Have You Hit the Wall?

Noel Plaugher


Smyrna, Georgia, United States

Martial Arts


In running, there is a phrase for when you are at your physical limit. They call it “hitting the wall.” Hitting the wall is the point when you have used up all of your physical power and must draw upon pure will to continue. That is, if you choose to continue. Everything in your body is telling you to quit. Your muscles are fatigued, and your breath is short, coming only in gasps. You are running on fumes, and with every footfall you think about stopping. Giving up. Quitting.


Hitting the wall is when your negative self-talk can sabotage you. From somewhere deep within yourself, a sultry and seductive thought starts to appear. You see it materialize out of the darkness of your psyche and start to take form. Once fully manifested, it slowly and softly speaks to you. It gives a knowing smile and touches you with a gentle hand. Why not stop now? it whispers. Stopping is a code word and we know it. Stopping is merely the nicer and more polite word for quitting. We should always call it what it is, so that there is no mistaking it.



Finding Reasons to Quit Is Easy

We have all had things that we wanted to pursue that we “stopped” doing for some reason. I teach martial arts, and this subject comes up quite a bit. As a teacher, I see firsthand the way people deal with hitting the wall. Whether it is after days, months, or years everyone has that moment: Do I quit or go on?


Most people are very excited when they first start studying martial arts, and then some quickly fade. They start to realize it will be a long haul to make their goal.

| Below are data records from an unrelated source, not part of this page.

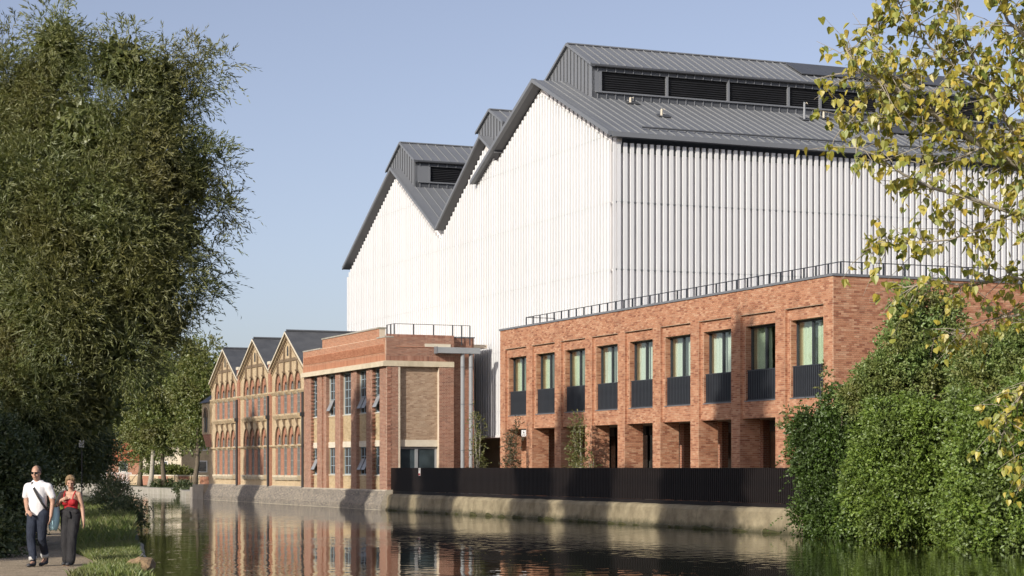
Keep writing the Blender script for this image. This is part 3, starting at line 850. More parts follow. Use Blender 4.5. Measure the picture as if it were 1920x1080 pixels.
    # lanterns
    def lantern(xr, yf, hw, zpk, zev, zb0, sl, y1, posts, full):
        # walls
        lo = lambda x: (zb0 if False else 0)
        for sgn in (1, -1):
            xe = xr + sgn * hw
            zbase = roofz(xe)[{-39.26: 2, -63.12: 0, -47.35: 1}[xr]]
            if sgn == 1:
                # long side: strips and posts around the louvred openings
                z0w, z1w = zbase + .36, zev - .40
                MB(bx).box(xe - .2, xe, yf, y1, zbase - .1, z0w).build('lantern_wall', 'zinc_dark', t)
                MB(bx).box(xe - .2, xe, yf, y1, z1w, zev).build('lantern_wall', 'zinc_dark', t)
                MB(bx).box(xe - .2, xe, yf, posts[0], z0w, z1w).build('lantern_wall', 'zinc', t)
                MB(bx).box(xe - .01, xe + .12, yf + .2, y1, z0w - .06, z0w + .02).build('sill', 'zinc', t)
                me = MB().box(0, .05, 0, .04, 0, z0w - zbase - .06).mesh('wall_seam'); me.materials.append(MATS['zinc'])
                me2 = MB().box(0, .05, 0, .04, 0, .36).mesh('wall_seam'); me2.materials.append(MATS['zinc'])
                for y in np.arange(yf + .3, y1, .53 if full else .62):
                    link('wall_seam', me, None, t, loc=Vector((xe, y, zbase)) - Vector(bx))
                    link('wall_seam', me2, None, t, loc=Vector((xe, y, z1w)) - Vector(bx))
                MB(bx).tube([(xe + .16, yf + .1, zev - .17), (xe + .16, y1, zev - .17)], .035, 6).build('conduit', 'black_pipe', t)
                for p, q in zip(posts[:-1], posts[1:]):
                    m = MB(bx)
                    nb = 9
                    for k in range(nb):
                        zz = z0w + (k + .5) * (z1w - z0w) / nb
                        m.slab((xe - .17, p + .12, zz + .035), (xe - .09, p + .12, zz - .03), (xe - .09, q, zz - .03), (xe - .17, q, zz + .035), .012)
                    m.box(xe - .2, xe - .19, p + .1, q, z0w, z1w)
                    m.build('louvre', 'louvre', t)
                    MB(bx).box(xe - .2, xe + .02, p, p + .12, z0w, z1w).build('post', 'zinc', t)
            else:
                MB(bx).box(xe, xe + .2, yf, y1, zbase - .1, zev).build('lantern_wall', 'zinc', t)
        z_e = roofz(xr + hw)[{-39.26: 2, -63.12: 0, -47.35: 1}[xr]]; z_w = roofz(xr - hw)[{-39.26: 2, -63.12: 0, -47.35: 1}[xr]]
        zr_ = roofz(xr)[{-39.26: 2, -63.12: 0, -47.35: 1}[xr]]
        ztop = zpk - .05
        MB(bx).prism([(xr - hw, z_w - .2), (xr, zr_ - .2), (xr + hw, z_e - .2), (xr + hw, zev), (xr, ztop), (xr - hw, zev)], yf - .02, yf + .15).build('lantern_gable', 'zinc', t)
        for x in np.arange(xr - hw + .25, xr + hw, .45):
            f = abs(x - xr) / hw
            za_ = zr_ + (z_e - zr_) * f - .1; zb_ = ztop + (zev - ztop) * f
            MB(bx).box(x, x + .03, yf - .07, yf - .019, za_, zb_).build('wall_seam', 'zinc_dark', t)
        ov = .14
        ee = (xr + hw + ov, zpk - (zpk - zev) * (hw + ov) / hw)
        ew = (xr - hw - ov, ee[1])
        sheets((xr, zpk + .03), (ee[0], ee[1] + .03), yf - .12, y1, .515 if full else .62)
        plain((xr, zpk + .03), (ew[0], ew[1] + .03), yf - .12, y1)
        m = MB(bx)
        for p in (ee, ew): m.prism([(p[0], p[1] - .06), (xr, zpk - .06), (xr, zpk + .08), (p[0], p[1] + .08)], yf - .18, yf - .121)
        m.build('lantern_verge', 'zinc_edge', t)
        MB(bx).box(ee[0] - .05, ee[0] + .03, yf - .12, y1, ee[1] - .12, ee[1] + .02).build('lantern_fascia', 'zinc_dark', t)
        MB(bx).box(xr - .1, xr + .1, yf - .12, y1, zpk + .035, zpk + .10).build('ridge_cap', 'zinc', t)
        MB(bx).box(xr - hw, xr + hw, y1 - .1, y1 - .01, zr_ - 1.4, zev).build('lantern_wall', 'zinc', t)
    lantern(-39.26, 8.75, 3.05, 25.51, 23.94, 0, 0, 34.3, [9.2, 13.18, 16.95, 20.75, 22.8, 26.56, 30.36, 34.0], True)
    lantern(-63.12, 7.49, 2.65, 23.61, 22.18, 0, 0, 22, [8.4, 13.0, 17.5, 21.8], False)
    lantern(-47.35, 7.44, 1.97, 23.16, 22.2, 0, 0, 22, [8.4, 13.0, 17.5, 21.8], False)
    # solar panels
    for (xr_, zr2, x0, x1, y0, y1, sl, off) in ((-63.12, zA, -58.9, -56.6, 10.3, 15, .58, 0), ):
        for k in range(4):
            ya = y0 + k * 1.08
            f = lambda x: zr2 - sl * (x - xr_) + .16
            MB(bx).slab((x0, ya, f(x0)), (x1, ya, f(x1)), (x1, ya + 1.04, f(x1)), (x0, ya + 1.04, f(x0)), .05).build('solar_panel', 'solar', t)
    f = lambda x: zC - .446 * (x + 39.26) + .16
    for k in range(10):
        ya = 25.0 + k * 1.08
        MB(bx).slab((-34.8, ya, f(-34.8)), (-33.1, ya, f(-33.1)), (-33.1, ya + 1.04, f(-33.1)), (-34.8, ya + 1.04, f(-34.8)), .05).build('solar_panel', 'zinc_dark', t)
    for k in range(12):
        ya = 22.2 + k * 1.0
        g = lambda x: 25.51 - .515 * (x + 39.26) + .18
        MB(bx).slab((-39.0, ya, g(-39.0)), (-37.1, ya, g(-37.1)), (-37.1, ya + .97, g(-37.1)), (-39.0, ya + .97, g(-39.0)), .05).build('solar_panel', 'zinc_dark', t)
    # white vent pipes on the near roof
    for (x, y, h) in ((-36.3, 10.7, .34), (-34.0, 11.4, .42), (-35.6, 21.0, 1.0), (-36.2, 22.6, .42), (-34.2, 23.4, .42), (-34.2, 24.9, .42), (-33.0, 31, .42)):
        x += .75; z = zC - .446 * (x + 39.26)
        v = link('vent_pipe', MB(bx).tube([(x, y, z - .1), (x, y, z + h * .8), (x, y, z + h)], [.07, .06, .045], 8).mesh('vent_pipe'), 'grey_steel' if h > .5 else 'stone_pale', t)
        MB(bx).tube([(x, y, z + h * .85), (x - .02, y + .16, z + h), (x, y + .2, z + h * .92)], .025, 6).build('spout', 'stone_pale', v)
        s = -.473
        MB(bx).slab((x - .2, y - .25, z + .2 * .473 + .09), (x + .2, y - .25, z - .2 * .473 + .09), (x + .2, y + .5, z - .2 * .473 + .09), (x - .2, y + .5, z + .2 * .473 + .09), .03).build('collar', 'zinc_dark', v)
white_building()
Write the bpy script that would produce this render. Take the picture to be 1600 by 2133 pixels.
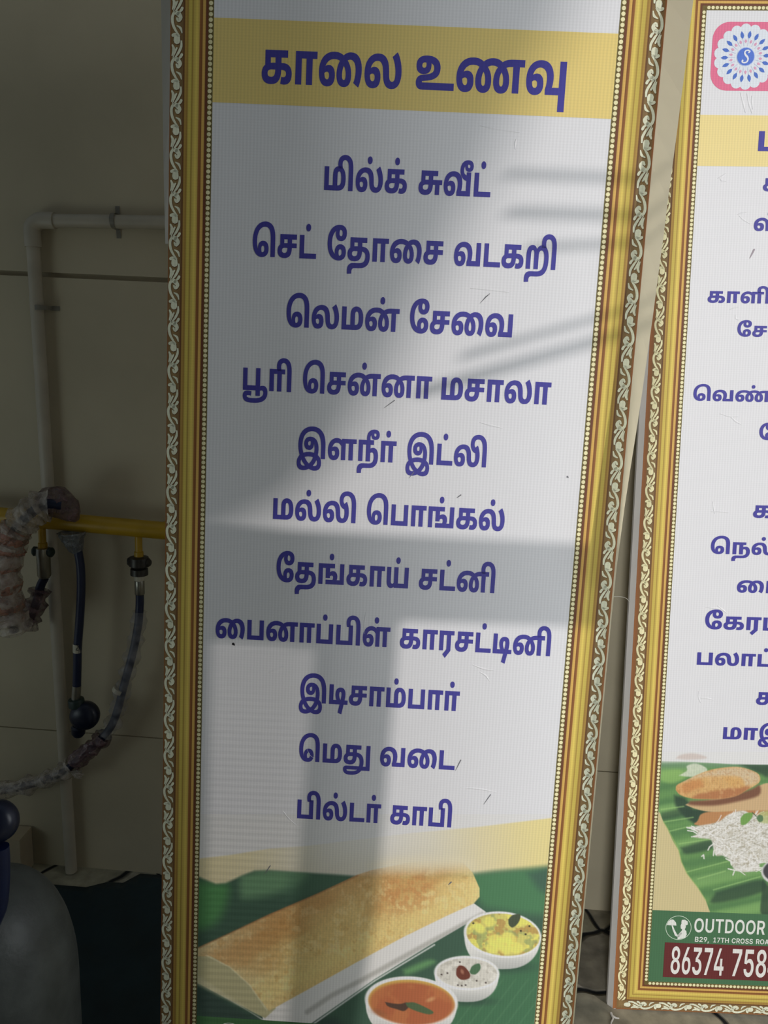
import bpy, math, random
import numpy as np
from mathutils import Vector, Matrix
from mathutils.geometry import delaunay_2d_cdt

random.seed(7)
rng = np.random.default_rng(11)
for o in list(bpy.data.objects):
    bpy.data.objects.remove(o)
SC = bpy.context.scene
COL = SC.collection

# ------------------------------------------------------------------ camera
F_PX, CX, CY = 1580.0, 800.0, 1066.5
CAM_H = 1.137
WALL_Y = 1.40


def rot(a, b, c):
    ca, sa, cb, sb, cc, sc = math.cos(a), math.sin(a), math.cos(b), math.sin(b), math.cos(c), math.sin(c)
    rx = np.array([[1, 0, 0], [0, ca, -sa], [0, sa, ca]])
    ry = np.array([[cb, 0, sb], [0, 1, 0], [-sb, 0, cb]])
    rz = np.array([[cc, -sc, 0], [sc, cc, 0], [0, 0, 1]])
    return rz @ ry @ rx


RAD = math.radians
RC = rot(RAD(12.5), RAD(2.751), RAD(3.372))      # room axes (right, down, into wall) seen by the camera
ORG = np.array([0.0, 0.0, CAM_H])


def to_world(p):
    w = RC.T @ np.asarray(p, float)
    return np.array([w[0], w[2], -w[1]])


def ray(px, py):
    return to_world([(px - CX) / F_PX, (py - CY) / F_PX, 1.0])


cam_data = bpy.data.cameras.new('camera')
cam = bpy.data.objects.new('camera', cam_data)
COL.objects.link(cam)
right, down, fwd = to_world([1, 0, 0]), to_world([0, 1, 0]), to_world([0, 0, 1])
m = Matrix.Identity(4)
for i in range(3):
    m[i][0], m[i][1], m[i][2], m[i][3] = right[i], -down[i], -fwd[i], ORG[i]
cam.matrix_world = m
cam_data.sensor_fit = 'AUTO'
cam_data.sensor_width = 36.0
cam_data.lens = F_PX / 2133.0 * 36.0
cam_data.clip_start = 0.02
SC.camera = cam

# ------------------------------------------------------------------ light and exposure
SC.view_settings.view_transform = 'Standard'
SC.view_settings.look = 'None'
SC.view_settings.gamma = 1.0
SC.view_settings.use_curve_mapping = False
SC.view_settings.exposure = 0.0

world = bpy.data.worlds.new('sky')
SC.world = world
world.use_nodes = True
bg = world.node_tree.nodes['Background']
bg.inputs[0].default_value = (0.62, 0.72, 0.80, 1)
bg.inputs[1].default_value = 0.20

SUN_TO = np.array([0.70, -0.62, 0.35])
SUN_TO = SUN_TO / np.linalg.norm(SUN_TO)


def add_light(name, kind, loc, aim, energy, color, **kw):
    d = bpy.data.lights.new(name, kind)
    d.energy = energy
    d.color = color
    for k, v in kw.items():
        setattr(d, k, v)
    o = bpy.data.objects.new(name, d)
    COL.objects.link(o)
    o.location = loc
    o.rotation_euler = Vector(aim).to_track_quat('-Z', 'Y').to_euler()
    return o


add_light('sun', 'SUN', (3, -3, 3), -SUN_TO, 1.6, (1.0, 0.93, 0.90), angle=RAD(0.45))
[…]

Some see only a long, lonely distance to travel, rather than a journey to be experienced.


Most people are masters of rationalization. We are very adept at providing reasons for quitting. We will come up with all sorts of reasons we can’t continue such as money, or some sort of injury from some other activity, or we are busier now, or we have to take care of a sick relative, etc. When I hear these things, I often start to think of John Belushi in The Blues Brothers when he is telling Carrie Fischer, while at gunpoint, all of the reasons he left her at the alter: “An old friend came in from out of town, I didn’t have enough money for cab fare, I had a flat tire…” (Do yourself a favor and see the movie. It is a great one!)


Excuses are the currency of failure, but you don’t want what they will buy you.

Why Don't You Want to Succeed?

When my teacher used to ask his students why they weren’t going to a training camp that would help them advance towards their goal, he used to ask this way: “Tell me why you don’t want your black belt?” I found it refreshingly honest.


If a person genuinely decides not to pursue something due to a change of heart, or a valid reason of some sort, I can understand that. But I think that situation is pretty rare. I think that, more often than not, what happens is that people think of how far that they have come, and then they assess the prospect of a lot more work ahead to reach their goal. It all sinks in, and is weighed against the comfort of where they are. Suddenly, there is a quick glance around to make sure no one is looking, and then the well-worn and heavily-travelled path to mediocrity is taken, just as soon as one can find enough room to get on it.


The Choice to Quit or Continue

So how can we face this moment of truth and not end up where we would rather not be? I think that the most important thing is to see it for what it is: Reality. It is not something that can be ignored or lessened. It is a decision, and you make it whether you like it or not: Quit or continue. It is only a fool that can pretend it is anything else. But one should not be too hard on themselves and assume that one slip means you must fall forever. I believe in redemption. We all can redeem ourselves, pick up the mantle and start over.


It is not easy to continue, but like all things we do, the more we do it, the stronger we become. Our resolve becomes our resilience. The more we stay the course of dogged persistence and consistency, the more we are able to achieve. I often refer to the words of my first martial arts teacher who gave me wisdom at a critical moment while pursuing my black belt. He said to me, “If you quit you will never get it. If you continue, eventually you will get it.” Success is simple. It just isn’t easy.